Look below for the line containing "Generate a Blender" and the line containing "from mathutils import Matrix, Vector"; repeat exactly those two lines and all lines between them, and nothing else.

**PROVIDED INFORMATION**
[BEGIN]

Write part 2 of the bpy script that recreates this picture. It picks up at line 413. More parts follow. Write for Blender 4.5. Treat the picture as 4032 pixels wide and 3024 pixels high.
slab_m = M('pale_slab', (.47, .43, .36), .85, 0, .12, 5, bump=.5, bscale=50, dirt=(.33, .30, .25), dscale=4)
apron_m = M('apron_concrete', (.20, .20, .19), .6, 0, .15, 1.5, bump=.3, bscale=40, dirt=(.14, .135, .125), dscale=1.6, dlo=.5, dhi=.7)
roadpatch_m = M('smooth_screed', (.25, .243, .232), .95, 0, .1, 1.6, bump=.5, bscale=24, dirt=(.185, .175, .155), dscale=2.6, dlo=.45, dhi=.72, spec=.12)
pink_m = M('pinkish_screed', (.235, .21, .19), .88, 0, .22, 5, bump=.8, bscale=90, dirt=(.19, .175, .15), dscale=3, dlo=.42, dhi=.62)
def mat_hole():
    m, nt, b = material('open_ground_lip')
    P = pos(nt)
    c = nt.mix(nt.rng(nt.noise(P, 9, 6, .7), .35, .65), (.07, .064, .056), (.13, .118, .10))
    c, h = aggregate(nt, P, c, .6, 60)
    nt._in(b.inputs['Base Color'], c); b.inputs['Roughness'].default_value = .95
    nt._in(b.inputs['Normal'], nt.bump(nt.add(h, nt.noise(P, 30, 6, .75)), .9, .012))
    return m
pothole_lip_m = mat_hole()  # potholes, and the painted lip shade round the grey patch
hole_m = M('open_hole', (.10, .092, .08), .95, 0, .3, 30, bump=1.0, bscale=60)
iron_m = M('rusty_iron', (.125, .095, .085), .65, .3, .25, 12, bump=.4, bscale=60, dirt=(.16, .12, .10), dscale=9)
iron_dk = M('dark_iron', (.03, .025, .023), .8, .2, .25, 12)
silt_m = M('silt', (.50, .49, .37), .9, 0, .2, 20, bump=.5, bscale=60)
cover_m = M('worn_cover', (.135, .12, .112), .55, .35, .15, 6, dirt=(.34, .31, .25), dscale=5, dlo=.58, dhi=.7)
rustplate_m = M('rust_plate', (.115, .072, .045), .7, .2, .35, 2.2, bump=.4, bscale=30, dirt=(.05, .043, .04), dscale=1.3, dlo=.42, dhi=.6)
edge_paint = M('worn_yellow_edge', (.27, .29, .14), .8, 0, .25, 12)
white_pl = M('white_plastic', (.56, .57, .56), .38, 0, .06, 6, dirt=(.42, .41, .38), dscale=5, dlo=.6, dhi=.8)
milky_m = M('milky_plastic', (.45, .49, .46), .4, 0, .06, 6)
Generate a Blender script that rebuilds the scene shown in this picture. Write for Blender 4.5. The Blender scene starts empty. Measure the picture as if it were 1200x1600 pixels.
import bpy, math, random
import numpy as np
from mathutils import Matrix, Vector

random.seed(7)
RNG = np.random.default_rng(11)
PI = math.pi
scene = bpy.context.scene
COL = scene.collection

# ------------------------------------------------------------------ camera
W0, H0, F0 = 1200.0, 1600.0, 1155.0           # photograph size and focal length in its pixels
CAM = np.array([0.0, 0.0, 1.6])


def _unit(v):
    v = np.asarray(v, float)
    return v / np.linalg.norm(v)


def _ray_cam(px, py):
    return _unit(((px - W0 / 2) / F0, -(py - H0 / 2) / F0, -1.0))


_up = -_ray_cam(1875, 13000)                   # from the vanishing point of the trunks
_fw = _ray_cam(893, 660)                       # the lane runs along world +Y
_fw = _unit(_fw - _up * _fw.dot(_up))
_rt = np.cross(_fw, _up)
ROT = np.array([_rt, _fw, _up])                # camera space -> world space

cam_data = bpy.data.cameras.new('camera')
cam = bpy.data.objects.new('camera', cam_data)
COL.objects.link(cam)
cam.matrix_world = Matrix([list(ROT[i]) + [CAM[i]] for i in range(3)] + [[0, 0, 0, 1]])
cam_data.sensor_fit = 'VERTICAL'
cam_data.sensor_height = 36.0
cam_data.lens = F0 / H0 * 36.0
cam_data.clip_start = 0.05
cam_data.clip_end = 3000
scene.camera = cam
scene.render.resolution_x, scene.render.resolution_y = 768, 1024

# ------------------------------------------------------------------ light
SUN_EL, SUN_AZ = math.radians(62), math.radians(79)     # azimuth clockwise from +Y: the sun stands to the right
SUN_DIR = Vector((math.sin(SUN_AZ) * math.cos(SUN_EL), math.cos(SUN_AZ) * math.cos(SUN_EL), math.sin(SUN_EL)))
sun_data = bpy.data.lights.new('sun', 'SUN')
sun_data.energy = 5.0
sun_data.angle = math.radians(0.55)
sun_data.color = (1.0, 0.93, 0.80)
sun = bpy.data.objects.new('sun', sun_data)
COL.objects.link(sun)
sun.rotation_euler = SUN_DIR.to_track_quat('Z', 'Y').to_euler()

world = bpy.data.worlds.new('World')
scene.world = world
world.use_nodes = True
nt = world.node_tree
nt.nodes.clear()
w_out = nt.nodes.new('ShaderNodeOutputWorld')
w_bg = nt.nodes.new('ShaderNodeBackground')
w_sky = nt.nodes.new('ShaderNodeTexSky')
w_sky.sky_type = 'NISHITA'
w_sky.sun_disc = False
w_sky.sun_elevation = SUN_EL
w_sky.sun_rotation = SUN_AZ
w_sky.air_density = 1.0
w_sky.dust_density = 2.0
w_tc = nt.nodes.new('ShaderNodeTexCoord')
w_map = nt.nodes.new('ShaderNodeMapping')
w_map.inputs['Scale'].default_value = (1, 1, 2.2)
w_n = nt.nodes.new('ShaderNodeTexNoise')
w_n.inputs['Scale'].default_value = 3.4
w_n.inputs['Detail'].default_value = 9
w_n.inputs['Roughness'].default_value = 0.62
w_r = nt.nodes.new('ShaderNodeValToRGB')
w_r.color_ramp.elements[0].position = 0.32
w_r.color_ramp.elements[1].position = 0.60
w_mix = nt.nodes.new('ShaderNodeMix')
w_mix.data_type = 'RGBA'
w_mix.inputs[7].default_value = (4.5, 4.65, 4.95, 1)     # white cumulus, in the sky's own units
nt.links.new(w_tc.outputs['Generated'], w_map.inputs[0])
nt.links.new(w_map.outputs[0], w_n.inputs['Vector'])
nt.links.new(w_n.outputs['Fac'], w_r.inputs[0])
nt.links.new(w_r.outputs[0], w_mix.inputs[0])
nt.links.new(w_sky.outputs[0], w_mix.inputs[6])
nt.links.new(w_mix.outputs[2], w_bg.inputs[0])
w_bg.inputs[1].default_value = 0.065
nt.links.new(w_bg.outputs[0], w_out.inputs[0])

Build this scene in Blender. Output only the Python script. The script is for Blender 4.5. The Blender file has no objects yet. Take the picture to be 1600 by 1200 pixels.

[END]

**THE RESPONSE**
Generate a Blender script that rebuilds the scene shown in this picture. Write for Blender 4.5. The Blender scene starts empty. Measure the picture as if it were 1200x1600 pixels.
import bpy, math, random
import numpy as np
from mathutils import Matrix, Vector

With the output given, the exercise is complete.